Oklahoma has an opportunity, if it will seize it

By Travis Brown & Steve Moore

Co-Authors, Wealth of States

This week, all federal taxpayers and many state taxpayers were reminded of the costly burden of government, as April 15th was the deadline for filing any personal income taxes owed. In Oklahoma, taxpayers must pay both the federal government’s penalty on work (the federal personal income tax) and Oklahoma’s penalty on work (the state personal income tax).

Presently, Oklahoma is in the middle of a low-income-tax sandwich, where its neighbor to the south, Texas, assess no income tax and its neighbor to the north, Kansas, assesses a lower rate of 4.8 percent, and has scheduled reductions to eventually eliminate the personal income tax altogether.

During our extensive studies of the economy and the movement of income and capital for our book Wealth of States, one trend we have continued to see is that entrepreneurs and job creators are looking within the states, on a national and regional scale, to locate their productive efforts where they will be penalized the least. This means that states cannot afford to stand still in the competition for their share of our changing economy. States that rest on their laurels will see their economic opportunities become stagnant while leaving their current residents and future generations with less opportunity.

Creating climates that reward work is not a partisan issue; Democrats in the state of Washington tout their state’s lack of a personal income tax in order to recruit high-tech talent, and New York Governor Andrew Cuomo heavily advertises New York’s 10-year tax exemption for new business.

Given Oklahoma’s success with gradual personal income tax reductions from 2005-2012, Oklahoma has the real-world experience needed to bolster a focus and commitment to removing the state’s penalty on work. As the Oklahoma Council of Public Affairs has noted, state revenues and spending are at all-time highs, per-capita income is at all-time highs, and all this happened while Oklahoma reduced its personal income tax by 25 percent.

Now is not the time for Oklahoma to stop and fall into the fallacious trap that government spending will drive the future.

A study by the Oklahoma Council of Public Affairs and our Wealth of States co-author Dr. Art Laffer found that if Oklahoma would reform its tax code and reduce the rate to a single flat low rate of 2.25 percent, then gradually phase out the rate by 0.25 percent per year (a total of a ten year effort), the state’s economy would expand significantly and incomes would grow.

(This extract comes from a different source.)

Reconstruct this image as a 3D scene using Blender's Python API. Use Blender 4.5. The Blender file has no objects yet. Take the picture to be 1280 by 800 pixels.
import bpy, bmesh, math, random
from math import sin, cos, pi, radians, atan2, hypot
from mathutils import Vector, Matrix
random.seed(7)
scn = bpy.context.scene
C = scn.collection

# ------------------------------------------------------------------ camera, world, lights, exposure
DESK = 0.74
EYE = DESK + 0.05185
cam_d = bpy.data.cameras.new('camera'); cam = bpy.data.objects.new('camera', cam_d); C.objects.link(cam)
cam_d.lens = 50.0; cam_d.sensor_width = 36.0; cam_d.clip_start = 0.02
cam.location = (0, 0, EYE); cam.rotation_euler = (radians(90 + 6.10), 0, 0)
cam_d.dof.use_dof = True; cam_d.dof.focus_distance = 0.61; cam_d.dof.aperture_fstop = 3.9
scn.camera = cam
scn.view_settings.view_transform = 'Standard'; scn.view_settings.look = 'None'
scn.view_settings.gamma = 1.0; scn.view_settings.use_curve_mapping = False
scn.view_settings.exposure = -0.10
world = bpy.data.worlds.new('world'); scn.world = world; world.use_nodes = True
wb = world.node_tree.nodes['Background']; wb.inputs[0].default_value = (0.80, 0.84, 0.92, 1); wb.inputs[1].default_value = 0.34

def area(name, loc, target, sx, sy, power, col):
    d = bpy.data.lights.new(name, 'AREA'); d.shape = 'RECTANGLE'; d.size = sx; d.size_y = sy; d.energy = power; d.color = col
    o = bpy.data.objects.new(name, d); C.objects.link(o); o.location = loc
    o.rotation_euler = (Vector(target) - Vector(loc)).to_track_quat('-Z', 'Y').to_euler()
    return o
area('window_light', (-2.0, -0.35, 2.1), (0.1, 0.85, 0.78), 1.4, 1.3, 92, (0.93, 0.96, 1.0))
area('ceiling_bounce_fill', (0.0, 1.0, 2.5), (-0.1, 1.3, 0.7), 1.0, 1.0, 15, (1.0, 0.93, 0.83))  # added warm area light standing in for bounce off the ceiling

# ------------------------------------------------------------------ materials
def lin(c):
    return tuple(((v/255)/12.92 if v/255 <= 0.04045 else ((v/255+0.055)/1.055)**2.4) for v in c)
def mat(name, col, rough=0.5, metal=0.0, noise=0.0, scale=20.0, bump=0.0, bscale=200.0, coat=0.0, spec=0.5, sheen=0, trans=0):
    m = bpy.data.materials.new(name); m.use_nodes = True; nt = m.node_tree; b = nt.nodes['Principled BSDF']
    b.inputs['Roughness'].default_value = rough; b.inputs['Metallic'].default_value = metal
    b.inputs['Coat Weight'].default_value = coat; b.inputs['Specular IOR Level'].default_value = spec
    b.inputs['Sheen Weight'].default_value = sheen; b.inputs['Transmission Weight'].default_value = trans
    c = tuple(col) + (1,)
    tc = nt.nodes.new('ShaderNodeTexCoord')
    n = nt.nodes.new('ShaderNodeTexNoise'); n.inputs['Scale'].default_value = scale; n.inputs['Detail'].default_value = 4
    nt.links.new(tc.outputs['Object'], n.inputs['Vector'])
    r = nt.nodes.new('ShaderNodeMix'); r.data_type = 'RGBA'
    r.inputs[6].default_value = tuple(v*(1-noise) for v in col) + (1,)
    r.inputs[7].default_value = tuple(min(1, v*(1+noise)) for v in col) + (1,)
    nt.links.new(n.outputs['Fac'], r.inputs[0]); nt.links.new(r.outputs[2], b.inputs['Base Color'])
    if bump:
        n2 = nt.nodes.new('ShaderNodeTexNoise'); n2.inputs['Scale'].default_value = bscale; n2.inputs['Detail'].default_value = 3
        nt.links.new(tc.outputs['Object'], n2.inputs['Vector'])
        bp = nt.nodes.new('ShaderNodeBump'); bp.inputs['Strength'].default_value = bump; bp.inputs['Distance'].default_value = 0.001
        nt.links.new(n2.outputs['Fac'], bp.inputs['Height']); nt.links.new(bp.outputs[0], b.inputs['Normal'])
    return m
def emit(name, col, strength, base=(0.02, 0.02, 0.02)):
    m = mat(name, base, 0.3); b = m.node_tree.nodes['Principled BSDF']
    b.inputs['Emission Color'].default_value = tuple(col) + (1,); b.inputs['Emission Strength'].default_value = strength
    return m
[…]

It’s important to note that this study found that this could happen without raising taxes on any other industry or bumping up any other tax rate.

Oklahoma has adopted several free-market-based reforms over the last several years that have shown success and demonstrated the economic achievements that tax reform can bring. Cutting personal income taxes, passing right-to-work legislation, eliminating death taxes, and enacting lawsuit reform and workers’ compensation reform will all better position the state for economic growth, advancing Oklahoma far beyond where it stood at the beginning of the millennium.

However, the most recent edition of the American Legislative Exchange Council’s Rich States, Poor States reveals that Oklahoma’s competitive position among the other 49 states is now stagnant, with its outlook declining. Oklahoma still trails the nation for the share of private sector income as a portion of all state income, and, as ALEC notes, Oklahoma ranks just 21st-best in income tax rankings.

Phasing out Oklahoma’s personal income tax is the best recipe for growth in the Sooner State — allowing it to remain competitive with its neighbors and diversify its economy to attract more job-seekers and businesses, as well as creating a greater opportunity for current Oklahomans. This can and should be done without raising taxes on any other industry or hiking other existing tax rates.

Some states, such as Maryland and California, are doubling down on tax increases and raising the penalty on productive behavior. Conversely, other states – especially Oklahoma’s neighboring states of Texas and Kansas — are reducing and/or eliminating their penalty on productive behavior, further giving their residents a greater opportunity while putting Oklahoma at a significant disadvantage. That being said, Oklahoma, with its strategically positioned oil and gas production expertise and low cost of living, has an opportunity to make the state the number-one location for entrepreneurs and job creators. All the Sooner State needs to do is seize it.